Repeat exactly the lines running from the line that contains "Model this scene" to the line that contains "SUN = Vector((-2.61, 0.975, 1.27)).normalized()"; include both ends and add nothing.

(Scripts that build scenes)
▼▼▼

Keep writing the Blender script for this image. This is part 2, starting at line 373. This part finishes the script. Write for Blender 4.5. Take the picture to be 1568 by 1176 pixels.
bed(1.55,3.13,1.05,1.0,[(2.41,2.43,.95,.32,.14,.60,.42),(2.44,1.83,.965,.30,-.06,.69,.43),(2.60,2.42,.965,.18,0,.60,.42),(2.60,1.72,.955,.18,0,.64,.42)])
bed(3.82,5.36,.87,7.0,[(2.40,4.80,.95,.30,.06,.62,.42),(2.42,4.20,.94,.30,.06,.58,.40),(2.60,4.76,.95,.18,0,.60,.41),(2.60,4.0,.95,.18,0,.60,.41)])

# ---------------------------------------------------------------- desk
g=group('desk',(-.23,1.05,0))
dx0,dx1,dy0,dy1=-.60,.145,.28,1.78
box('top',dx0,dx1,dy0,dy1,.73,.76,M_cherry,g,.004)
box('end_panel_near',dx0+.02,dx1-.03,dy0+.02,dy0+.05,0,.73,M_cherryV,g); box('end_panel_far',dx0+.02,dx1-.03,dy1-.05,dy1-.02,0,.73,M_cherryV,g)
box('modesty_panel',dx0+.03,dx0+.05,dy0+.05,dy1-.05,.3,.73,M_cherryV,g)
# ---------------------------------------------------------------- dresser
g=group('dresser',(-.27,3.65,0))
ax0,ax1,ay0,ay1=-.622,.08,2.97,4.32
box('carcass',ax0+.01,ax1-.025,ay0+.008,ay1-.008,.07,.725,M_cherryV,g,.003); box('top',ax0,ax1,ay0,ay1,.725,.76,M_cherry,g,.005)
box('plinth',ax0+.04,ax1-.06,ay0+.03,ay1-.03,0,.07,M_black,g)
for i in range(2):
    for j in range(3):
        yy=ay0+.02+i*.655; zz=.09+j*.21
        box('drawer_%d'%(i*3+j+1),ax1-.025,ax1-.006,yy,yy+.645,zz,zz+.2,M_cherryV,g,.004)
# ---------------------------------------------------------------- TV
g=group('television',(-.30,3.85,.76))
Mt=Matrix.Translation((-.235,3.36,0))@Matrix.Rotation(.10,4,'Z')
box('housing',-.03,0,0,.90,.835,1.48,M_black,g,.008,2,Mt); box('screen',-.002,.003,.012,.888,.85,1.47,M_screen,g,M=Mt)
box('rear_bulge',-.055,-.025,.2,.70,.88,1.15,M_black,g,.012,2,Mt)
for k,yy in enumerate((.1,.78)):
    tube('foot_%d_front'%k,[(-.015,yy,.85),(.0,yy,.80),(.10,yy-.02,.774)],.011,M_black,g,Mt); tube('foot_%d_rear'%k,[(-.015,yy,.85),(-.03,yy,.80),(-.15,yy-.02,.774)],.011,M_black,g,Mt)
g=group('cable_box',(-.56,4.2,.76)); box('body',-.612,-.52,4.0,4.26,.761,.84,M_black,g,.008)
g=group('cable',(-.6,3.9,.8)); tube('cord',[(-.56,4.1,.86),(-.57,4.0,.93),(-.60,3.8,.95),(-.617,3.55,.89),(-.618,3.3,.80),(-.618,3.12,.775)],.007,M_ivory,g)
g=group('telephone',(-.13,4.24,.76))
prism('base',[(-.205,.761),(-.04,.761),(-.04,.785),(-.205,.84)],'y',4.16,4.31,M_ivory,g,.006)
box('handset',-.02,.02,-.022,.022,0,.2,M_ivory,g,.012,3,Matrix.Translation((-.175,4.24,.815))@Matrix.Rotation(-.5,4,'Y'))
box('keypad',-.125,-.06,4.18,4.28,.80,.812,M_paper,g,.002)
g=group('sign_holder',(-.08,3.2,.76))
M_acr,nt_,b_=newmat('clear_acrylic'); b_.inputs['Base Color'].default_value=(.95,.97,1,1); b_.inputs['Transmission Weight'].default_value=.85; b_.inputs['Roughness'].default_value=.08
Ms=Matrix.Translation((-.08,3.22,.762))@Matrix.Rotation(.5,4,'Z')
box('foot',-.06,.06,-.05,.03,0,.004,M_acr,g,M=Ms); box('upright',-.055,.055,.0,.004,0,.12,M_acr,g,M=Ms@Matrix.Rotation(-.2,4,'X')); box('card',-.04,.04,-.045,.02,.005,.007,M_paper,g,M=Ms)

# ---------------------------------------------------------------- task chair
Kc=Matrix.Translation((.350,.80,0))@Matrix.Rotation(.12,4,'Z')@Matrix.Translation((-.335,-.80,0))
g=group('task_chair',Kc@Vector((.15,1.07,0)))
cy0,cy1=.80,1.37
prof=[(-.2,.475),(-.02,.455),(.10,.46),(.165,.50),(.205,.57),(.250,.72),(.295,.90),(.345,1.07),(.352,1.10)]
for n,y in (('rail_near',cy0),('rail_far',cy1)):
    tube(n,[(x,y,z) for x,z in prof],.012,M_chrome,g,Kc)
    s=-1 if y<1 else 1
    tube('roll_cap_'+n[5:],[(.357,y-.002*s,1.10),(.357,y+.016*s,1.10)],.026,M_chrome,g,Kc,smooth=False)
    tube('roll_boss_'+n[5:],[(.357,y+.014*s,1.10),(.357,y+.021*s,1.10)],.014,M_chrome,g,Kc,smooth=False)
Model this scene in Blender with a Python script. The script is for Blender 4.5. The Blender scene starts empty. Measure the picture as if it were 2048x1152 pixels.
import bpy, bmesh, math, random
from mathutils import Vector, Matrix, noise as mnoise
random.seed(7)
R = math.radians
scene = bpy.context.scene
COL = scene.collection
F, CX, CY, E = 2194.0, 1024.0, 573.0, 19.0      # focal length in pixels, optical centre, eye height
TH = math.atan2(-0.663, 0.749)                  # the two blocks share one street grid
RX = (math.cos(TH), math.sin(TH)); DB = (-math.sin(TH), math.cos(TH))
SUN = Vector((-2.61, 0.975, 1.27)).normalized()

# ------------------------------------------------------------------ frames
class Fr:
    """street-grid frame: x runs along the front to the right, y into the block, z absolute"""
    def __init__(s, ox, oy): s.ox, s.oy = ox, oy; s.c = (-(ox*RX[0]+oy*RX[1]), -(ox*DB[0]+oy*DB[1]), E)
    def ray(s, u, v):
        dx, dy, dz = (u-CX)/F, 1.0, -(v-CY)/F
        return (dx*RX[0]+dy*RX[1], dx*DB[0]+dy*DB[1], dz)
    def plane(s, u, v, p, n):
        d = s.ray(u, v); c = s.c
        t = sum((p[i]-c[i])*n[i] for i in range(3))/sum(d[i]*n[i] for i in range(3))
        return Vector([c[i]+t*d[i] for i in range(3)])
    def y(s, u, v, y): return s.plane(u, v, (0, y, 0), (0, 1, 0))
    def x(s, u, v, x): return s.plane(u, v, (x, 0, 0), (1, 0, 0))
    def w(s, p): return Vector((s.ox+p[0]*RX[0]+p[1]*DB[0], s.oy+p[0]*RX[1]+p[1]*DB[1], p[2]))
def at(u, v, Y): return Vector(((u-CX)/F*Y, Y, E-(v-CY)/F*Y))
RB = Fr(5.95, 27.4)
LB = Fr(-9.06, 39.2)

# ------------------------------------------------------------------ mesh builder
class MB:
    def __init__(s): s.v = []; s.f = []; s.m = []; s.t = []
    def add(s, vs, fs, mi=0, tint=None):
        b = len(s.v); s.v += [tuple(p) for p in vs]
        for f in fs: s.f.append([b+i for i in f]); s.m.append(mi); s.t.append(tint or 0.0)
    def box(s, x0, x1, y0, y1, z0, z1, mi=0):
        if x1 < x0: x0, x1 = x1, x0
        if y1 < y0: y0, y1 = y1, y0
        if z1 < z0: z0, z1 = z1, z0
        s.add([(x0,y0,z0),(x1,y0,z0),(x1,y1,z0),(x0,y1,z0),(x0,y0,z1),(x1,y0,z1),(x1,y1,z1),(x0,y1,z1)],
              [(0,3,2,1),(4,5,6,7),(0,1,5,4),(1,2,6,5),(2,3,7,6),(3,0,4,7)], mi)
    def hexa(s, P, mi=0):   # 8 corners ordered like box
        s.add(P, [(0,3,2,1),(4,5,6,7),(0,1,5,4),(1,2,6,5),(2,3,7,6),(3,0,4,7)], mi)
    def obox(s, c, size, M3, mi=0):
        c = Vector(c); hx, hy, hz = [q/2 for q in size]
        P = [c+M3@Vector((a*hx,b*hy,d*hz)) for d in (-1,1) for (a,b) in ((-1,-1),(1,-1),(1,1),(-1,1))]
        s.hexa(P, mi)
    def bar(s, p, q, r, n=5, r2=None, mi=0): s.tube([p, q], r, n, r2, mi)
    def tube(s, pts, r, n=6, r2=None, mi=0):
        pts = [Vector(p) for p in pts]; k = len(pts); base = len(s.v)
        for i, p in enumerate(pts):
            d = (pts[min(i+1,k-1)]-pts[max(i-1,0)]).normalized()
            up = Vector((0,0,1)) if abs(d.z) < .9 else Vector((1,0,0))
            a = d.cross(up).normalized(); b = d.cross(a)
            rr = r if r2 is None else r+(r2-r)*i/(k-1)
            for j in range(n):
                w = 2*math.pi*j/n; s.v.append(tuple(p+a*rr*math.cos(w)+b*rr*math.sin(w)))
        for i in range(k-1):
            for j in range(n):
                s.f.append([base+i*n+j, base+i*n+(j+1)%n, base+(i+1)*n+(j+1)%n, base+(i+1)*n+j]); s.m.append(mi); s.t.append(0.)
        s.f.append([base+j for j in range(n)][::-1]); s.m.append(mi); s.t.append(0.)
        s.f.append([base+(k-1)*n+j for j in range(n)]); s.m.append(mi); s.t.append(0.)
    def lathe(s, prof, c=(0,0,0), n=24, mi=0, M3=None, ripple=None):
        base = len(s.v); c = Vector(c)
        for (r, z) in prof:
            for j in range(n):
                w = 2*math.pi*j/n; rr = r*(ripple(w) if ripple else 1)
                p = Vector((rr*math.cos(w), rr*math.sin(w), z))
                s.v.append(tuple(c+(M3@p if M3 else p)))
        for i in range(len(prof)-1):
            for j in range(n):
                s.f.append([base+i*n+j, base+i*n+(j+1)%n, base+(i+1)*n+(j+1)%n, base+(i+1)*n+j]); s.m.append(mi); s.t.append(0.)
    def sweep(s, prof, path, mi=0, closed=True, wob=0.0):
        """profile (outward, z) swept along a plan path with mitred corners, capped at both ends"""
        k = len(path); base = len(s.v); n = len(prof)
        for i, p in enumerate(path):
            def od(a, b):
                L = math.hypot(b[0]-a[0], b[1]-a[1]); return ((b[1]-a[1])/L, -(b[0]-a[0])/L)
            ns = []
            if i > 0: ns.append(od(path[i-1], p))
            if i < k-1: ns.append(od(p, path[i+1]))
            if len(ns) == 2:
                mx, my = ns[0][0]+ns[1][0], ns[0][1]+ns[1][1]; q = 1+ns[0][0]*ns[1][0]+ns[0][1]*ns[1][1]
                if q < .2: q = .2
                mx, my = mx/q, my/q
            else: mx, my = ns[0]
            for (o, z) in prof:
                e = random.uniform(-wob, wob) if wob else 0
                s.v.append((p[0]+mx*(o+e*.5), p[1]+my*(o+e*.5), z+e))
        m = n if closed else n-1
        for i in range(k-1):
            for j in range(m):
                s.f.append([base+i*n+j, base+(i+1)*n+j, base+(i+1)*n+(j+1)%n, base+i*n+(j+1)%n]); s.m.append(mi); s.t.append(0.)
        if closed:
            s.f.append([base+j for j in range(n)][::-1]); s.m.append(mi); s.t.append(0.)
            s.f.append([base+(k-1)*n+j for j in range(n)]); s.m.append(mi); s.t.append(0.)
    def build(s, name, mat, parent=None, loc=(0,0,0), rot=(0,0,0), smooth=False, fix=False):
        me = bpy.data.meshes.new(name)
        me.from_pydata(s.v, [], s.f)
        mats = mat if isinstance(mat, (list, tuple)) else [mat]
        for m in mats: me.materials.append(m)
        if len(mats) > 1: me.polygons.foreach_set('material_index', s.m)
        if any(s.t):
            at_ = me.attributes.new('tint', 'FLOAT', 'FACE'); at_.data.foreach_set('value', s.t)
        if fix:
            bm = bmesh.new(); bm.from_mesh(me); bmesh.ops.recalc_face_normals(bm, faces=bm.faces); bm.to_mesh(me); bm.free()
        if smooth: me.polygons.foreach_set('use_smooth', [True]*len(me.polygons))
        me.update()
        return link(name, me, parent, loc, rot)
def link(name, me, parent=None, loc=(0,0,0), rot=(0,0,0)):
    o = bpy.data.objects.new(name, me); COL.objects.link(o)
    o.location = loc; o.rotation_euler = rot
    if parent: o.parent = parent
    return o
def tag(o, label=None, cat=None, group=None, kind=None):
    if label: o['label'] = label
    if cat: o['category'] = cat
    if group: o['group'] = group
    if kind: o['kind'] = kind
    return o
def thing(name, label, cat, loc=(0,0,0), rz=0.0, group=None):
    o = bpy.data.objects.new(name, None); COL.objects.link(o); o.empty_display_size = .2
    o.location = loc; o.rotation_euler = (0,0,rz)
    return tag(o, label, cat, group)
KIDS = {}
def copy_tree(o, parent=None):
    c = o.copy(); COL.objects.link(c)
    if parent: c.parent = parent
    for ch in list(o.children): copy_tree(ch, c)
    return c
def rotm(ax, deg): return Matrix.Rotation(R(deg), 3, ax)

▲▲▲

● **EXERCISE RESULT**:
Model this scene in Blender with a Python script. The script is for Blender 4.5. The Blender scene starts empty. Measure the picture as if it were 2048x1152 pixels.
import bpy, bmesh, math, random
from mathutils import Vector, Matrix, noise as mnoise
random.seed(7)
R = math.radians
scene = bpy.context.scene
COL = scene.collection
F, CX, CY, E = 2194.0, 1024.0, 573.0, 19.0      # focal length in pixels, optical centre, eye height
TH = math.atan2(-0.663, 0.749)                  # the two blocks share one street grid
RX = (math.cos(TH), math.sin(TH)); DB = (-math.sin(TH), math.cos(TH))
SUN = Vector((-2.61, 0.975, 1.27)).normalized()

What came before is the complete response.